Copy each line below without leaving any out.

%%

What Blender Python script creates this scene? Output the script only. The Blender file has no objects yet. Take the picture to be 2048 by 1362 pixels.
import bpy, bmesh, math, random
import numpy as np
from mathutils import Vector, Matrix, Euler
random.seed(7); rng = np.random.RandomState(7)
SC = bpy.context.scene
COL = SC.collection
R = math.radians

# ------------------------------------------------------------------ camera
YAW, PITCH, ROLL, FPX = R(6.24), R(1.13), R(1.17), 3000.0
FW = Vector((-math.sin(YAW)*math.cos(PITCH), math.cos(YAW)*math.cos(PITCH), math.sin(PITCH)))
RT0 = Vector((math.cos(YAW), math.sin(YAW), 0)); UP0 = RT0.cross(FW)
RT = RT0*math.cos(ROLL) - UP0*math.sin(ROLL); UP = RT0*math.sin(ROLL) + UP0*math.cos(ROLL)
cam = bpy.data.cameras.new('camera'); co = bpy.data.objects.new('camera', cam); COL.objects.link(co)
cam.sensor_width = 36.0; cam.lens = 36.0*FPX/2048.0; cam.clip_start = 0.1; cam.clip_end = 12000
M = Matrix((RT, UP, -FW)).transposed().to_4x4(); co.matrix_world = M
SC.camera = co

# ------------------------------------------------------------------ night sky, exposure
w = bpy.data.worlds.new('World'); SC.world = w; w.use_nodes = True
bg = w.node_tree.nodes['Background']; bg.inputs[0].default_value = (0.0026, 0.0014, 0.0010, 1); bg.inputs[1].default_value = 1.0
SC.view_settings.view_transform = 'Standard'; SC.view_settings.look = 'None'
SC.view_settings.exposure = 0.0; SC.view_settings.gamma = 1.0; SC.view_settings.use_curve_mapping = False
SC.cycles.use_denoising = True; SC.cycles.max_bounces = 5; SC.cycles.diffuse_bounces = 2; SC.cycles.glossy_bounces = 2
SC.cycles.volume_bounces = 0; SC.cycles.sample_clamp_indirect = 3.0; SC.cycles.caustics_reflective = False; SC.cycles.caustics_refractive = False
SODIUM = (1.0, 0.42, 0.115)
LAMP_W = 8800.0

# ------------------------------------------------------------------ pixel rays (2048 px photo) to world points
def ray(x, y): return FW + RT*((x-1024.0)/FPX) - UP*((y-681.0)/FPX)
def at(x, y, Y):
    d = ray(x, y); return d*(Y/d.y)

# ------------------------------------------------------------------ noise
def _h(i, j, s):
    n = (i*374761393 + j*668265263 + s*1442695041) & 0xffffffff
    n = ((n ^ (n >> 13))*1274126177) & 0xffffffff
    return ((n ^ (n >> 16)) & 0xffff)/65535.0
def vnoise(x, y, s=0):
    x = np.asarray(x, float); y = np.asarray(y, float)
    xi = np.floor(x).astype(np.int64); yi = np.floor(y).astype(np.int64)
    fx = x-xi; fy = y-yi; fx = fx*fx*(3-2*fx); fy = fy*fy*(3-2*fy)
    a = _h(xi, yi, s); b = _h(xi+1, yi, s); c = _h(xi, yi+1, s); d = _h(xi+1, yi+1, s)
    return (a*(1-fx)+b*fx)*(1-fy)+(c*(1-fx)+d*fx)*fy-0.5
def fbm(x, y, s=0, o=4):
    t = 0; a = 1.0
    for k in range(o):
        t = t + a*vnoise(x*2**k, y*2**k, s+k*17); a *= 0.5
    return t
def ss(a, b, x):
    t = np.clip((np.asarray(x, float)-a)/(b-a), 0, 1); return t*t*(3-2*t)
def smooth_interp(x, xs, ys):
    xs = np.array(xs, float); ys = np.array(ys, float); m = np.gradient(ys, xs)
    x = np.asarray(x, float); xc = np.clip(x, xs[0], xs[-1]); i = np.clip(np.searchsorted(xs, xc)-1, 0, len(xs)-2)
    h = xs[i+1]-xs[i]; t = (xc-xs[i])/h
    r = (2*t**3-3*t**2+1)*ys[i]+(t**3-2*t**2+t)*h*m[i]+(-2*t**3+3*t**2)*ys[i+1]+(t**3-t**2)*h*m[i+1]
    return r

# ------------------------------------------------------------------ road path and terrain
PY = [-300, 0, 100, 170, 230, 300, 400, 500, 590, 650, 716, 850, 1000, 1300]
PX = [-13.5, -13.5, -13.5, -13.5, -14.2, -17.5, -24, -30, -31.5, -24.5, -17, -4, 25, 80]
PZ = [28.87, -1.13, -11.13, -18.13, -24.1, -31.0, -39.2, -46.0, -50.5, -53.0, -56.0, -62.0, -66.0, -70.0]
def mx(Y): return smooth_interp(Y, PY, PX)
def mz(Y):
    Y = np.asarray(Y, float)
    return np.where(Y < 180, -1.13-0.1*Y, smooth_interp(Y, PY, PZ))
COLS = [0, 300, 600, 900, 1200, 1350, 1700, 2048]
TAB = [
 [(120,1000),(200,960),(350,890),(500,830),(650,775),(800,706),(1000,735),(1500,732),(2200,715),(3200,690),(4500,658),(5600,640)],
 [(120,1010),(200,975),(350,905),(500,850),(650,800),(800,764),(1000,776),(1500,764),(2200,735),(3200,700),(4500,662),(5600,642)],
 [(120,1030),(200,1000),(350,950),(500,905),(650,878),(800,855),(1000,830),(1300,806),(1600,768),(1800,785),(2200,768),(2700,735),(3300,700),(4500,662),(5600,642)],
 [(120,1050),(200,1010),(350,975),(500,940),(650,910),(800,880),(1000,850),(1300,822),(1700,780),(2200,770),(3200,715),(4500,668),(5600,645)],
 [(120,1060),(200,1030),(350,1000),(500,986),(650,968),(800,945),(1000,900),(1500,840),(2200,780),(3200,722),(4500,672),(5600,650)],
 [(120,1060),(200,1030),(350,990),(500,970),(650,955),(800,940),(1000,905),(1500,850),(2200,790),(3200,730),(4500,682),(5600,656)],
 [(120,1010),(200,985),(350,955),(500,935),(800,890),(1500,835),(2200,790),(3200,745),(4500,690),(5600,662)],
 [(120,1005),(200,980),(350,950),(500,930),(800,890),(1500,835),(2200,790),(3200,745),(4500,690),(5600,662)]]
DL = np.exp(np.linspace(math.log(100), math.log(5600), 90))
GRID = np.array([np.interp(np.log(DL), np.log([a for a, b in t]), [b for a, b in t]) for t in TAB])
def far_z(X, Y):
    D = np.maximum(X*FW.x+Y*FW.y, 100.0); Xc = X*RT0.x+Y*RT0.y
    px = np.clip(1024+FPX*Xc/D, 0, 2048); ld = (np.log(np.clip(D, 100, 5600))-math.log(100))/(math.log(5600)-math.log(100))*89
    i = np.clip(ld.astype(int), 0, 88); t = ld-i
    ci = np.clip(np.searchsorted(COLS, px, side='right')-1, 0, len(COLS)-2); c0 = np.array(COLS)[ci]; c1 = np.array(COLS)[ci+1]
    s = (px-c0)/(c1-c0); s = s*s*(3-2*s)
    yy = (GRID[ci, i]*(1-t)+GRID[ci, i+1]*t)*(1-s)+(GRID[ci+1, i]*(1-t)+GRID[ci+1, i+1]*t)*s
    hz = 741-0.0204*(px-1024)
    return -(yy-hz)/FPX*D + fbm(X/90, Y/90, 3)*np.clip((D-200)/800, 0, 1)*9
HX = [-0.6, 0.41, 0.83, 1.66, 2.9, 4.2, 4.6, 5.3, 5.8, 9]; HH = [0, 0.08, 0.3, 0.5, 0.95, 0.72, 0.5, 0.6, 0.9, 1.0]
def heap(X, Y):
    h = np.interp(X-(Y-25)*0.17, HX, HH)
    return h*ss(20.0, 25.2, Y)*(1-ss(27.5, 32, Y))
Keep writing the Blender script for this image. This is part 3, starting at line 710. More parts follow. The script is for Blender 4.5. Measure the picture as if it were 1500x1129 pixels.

%%

Correct output »
What Blender Python script creates this scene? Output the script only. The Blender file has no objects yet. Take the picture to be 2048 by 1362 pixels.
import bpy, bmesh, math, random
import numpy as np
from mathutils import Vector, Matrix, Euler
random.seed(7); rng = np.random.RandomState(7)
SC = bpy.context.scene
COL = SC.collection
R = math.radians

# ------------------------------------------------------------------ camera
YAW, PITCH, ROLL, FPX = R(6.24), R(1.13), R(1.17), 3000.0
FW = Vector((-math.sin(YAW)*math.cos(PITCH), math.cos(YAW)*math.cos(PITCH), math.sin(PITCH)))
RT0 = Vector((math.cos(YAW), math.sin(YAW), 0)); UP0 = RT0.cross(FW)
RT = RT0*math.cos(ROLL) - UP0*math.sin(ROLL); UP = RT0*math.sin(ROLL) + UP0*math.cos(ROLL)
cam = bpy.data.cameras.new('camera'); co = bpy.data.objects.new('camera', cam); COL.objects.link(co)
cam.sensor_width = 36.0; cam.lens = 36.0*FPX/2048.0; cam.clip_start = 0.1; cam.clip_end = 12000
M = Matrix((RT, UP, -FW)).transposed().to_4x4(); co.matrix_world = M
SC.camera = co

# ------------------------------------------------------------------ night sky, exposure
w = bpy.data.worlds.new('World'); SC.world = w; w.use_nodes = True
bg = w.node_tree.nodes['Background']; bg.inputs[0].default_value = (0.0026, 0.0014, 0.0010, 1); bg.inputs[1].default_value = 1.0
SC.view_settings.view_transform = 'Standard'; SC.view_settings.look = 'None'
SC.view_settings.exposure = 0.0; SC.view_settings.gamma = 1.0; SC.view_settings.use_curve_mapping = False
SC.cycles.use_denoising = True; SC.cycles.max_bounces = 5; SC.cycles.diffuse_bounces = 2; SC.cycles.glossy_bounces = 2
SC.cycles.volume_bounces = 0; SC.cycles.sample_clamp_indirect = 3.0; SC.cycles.caustics_reflective = False; SC.cycles.caustics_refractive = False
SODIUM = (1.0, 0.42, 0.115)
LAMP_W = 8800.0

# ------------------------------------------------------------------ pixel rays (2048 px photo) to world points
def ray(x, y): return FW + RT*((x-1024.0)/FPX) - UP*((y-681.0)/FPX)
def at(x, y, Y):
    d = ray(x, y); return d*(Y/d.y)

# ------------------------------------------------------------------ noise
def _h(i, j, s):
    n = (i*374761393 + j*668265263 + s*1442695041) & 0xffffffff
    n = ((n ^ (n >> 13))*1274126177) & 0xffffffff
    return ((n ^ (n >> 16)) & 0xffff)/65535.0
def vnoise(x, y, s=0):
    x = np.asarray(x, float); y = np.asarray(y, float)
    xi = np.floor(x).astype(np.int64); yi = np.floor(y).astype(np.int64)
    fx = x-xi; fy = y-yi; fx = fx*fx*(3-2*fx); fy = fy*fy*(3-2*fy)
    a = _h(xi, yi, s); b = _h(xi+1, yi, s); c = _h(xi, yi+1, s); d = _h(xi+1, yi+1, s)
    return (a*(1-fx)+b*fx)*(1-fy)+(c*(1-fx)+d*fx)*fy-0.5
def fbm(x, y, s=0, o=4):
    t = 0; a = 1.0
    for k in range(o):
        t = t + a*vnoise(x*2**k, y*2**k, s+k*17); a *= 0.5
    return t
def ss(a, b, x):
    t = np.clip((np.asarray(x, float)-a)/(b-a), 0, 1); return t*t*(3-2*t)
def smooth_interp(x, xs, ys):
    xs = np.array(xs, float); ys = np.array(ys, float); m = np.gradient(ys, xs)
    x = np.asarray(x, float); xc = np.clip(x, xs[0], xs[-1]); i = np.clip(np.searchsorted(xs, xc)-1, 0, len(xs)-2)
    h = xs[i+1]-xs[i]; t = (xc-xs[i])/h
    r = (2*t**3-3*t**2+1)*ys[i]+(t**3-2*t**2+t)*h*m[i]+(-2*t**3+3*t**2)*ys[i+1]+(t**3-t**2)*h*m[i+1]
    return r

# ------------------------------------------------------------------ road path and terrain
PY = [-300, 0, 100, 170, 230, 300, 400, 500, 590, 650, 716, 850, 1000, 1300]
PX = [-13.5, -13.5, -13.5, -13.5, -14.2, -17.5, -24, -30, -31.5, -24.5, -17, -4, 25, 80]
PZ = [28.87, -1.13, -11.13, -18.13, -24.1, -31.0, -39.2, -46.0, -50.5, -53.0, -56.0, -62.0, -66.0, -70.0]
def mx(Y): return smooth_interp(Y, PY, PX)
def mz(Y):
    Y = np.asarray(Y, float)
    return np.where(Y < 180, -1.13-0.1*Y, smooth_interp(Y, PY, PZ))
COLS = [0, 300, 600, 900, 1200, 1350, 1700, 2048]
TAB = [
 [(120,1000),(200,960),(350,890),(500,830),(650,775),(800,706),(1000,735),(1500,732),(2200,715),(3200,690),(4500,658),(5600,640)],
 [(120,1010),(200,975),(350,905),(500,850),(650,800),(800,764),(1000,776),(1500,764),(2200,735),(3200,700),(4500,662),(5600,642)],
 [(120,1030),(200,1000),(350,950),(500,905),(650,878),(800,855),(1000,830),(1300,806),(1600,768),(1800,785),(2200,768),(2700,735),(3300,700),(4500,662),(5600,642)],
 [(120,1050),(200,1010),(350,975),(500,940),(650,910),(800,880),(1000,850),(1300,822),(1700,780),(2200,770),(3200,715),(4500,668),(5600,645)],
 [(120,1060),(200,1030),(350,1000),(500,986),(650,968),(800,945),(1000,900),(1500,840),(2200,780),(3200,722),(4500,672),(5600,650)],
 [(120,1060),(200,1030),(350,990),(500,970),(650,955),(800,940),(1000,905),(1500,850),(2200,790),(3200,730),(4500,682),(5600,656)],
 [(120,1010),(200,985),(350,955),(500,935),(800,890),(1500,835),(2200,790),(3200,745),(4500,690),(5600,662)],
 [(120,1005),(200,980),(350,950),(500,930),(800,890),(1500,835),(2200,790),(3200,745),(4500,690),(5600,662)]]
DL = np.exp(np.linspace(math.log(100), math.log(5600), 90))
GRID = np.array([np.interp(np.log(DL), np.log([a for a, b in t]), [b for a, b in t]) for t in TAB])
def far_z(X, Y):
    D = np.maximum(X*FW.x+Y*FW.y, 100.0); Xc = X*RT0.x+Y*RT0.y
    px = np.clip(1024+FPX*Xc/D, 0, 2048); ld = (np.log(np.clip(D, 100, 5600))-math.log(100))/(math.log(5600)-math.log(100))*89
    i = np.clip(ld.astype(int), 0, 88); t = ld-i
    ci = np.clip(np.searchsorted(COLS, px, side='right')-1, 0, len(COLS)-2); c0 = np.array(COLS)[ci]; c1 = np.array(COLS)[ci+1]
    s = (px-c0)/(c1-c0); s = s*s*(3-2*s)
    yy = (GRID[ci, i]*(1-t)+GRID[ci, i+1]*t)*(1-s)+(GRID[ci+1, i]*(1-t)+GRID[ci+1, i+1]*t)*s
    hz = 741-0.0204*(px-1024)
    return -(yy-hz)/FPX*D + fbm(X/90, Y/90, 3)*np.clip((D-200)/800, 0, 1)*9
HX = [-0.6, 0.41, 0.83, 1.66, 2.9, 4.2, 4.6, 5.3, 5.8, 9]; HH = [0, 0.08, 0.3, 0.5, 0.95, 0.72, 0.5, 0.6, 0.9, 1.0]
def heap(X, Y):
    h = np.interp(X-(Y-25)*0.17, HX, HH)
    return h*ss(20.0, 25.2, Y)*(1-ss(27.5, 32, Y))
Keep writing the Blender script for this image. This is part 3, starting at line 710. More parts follow. The script is for Blender 4.5. Measure the picture as if it were 1500x1129 pixels.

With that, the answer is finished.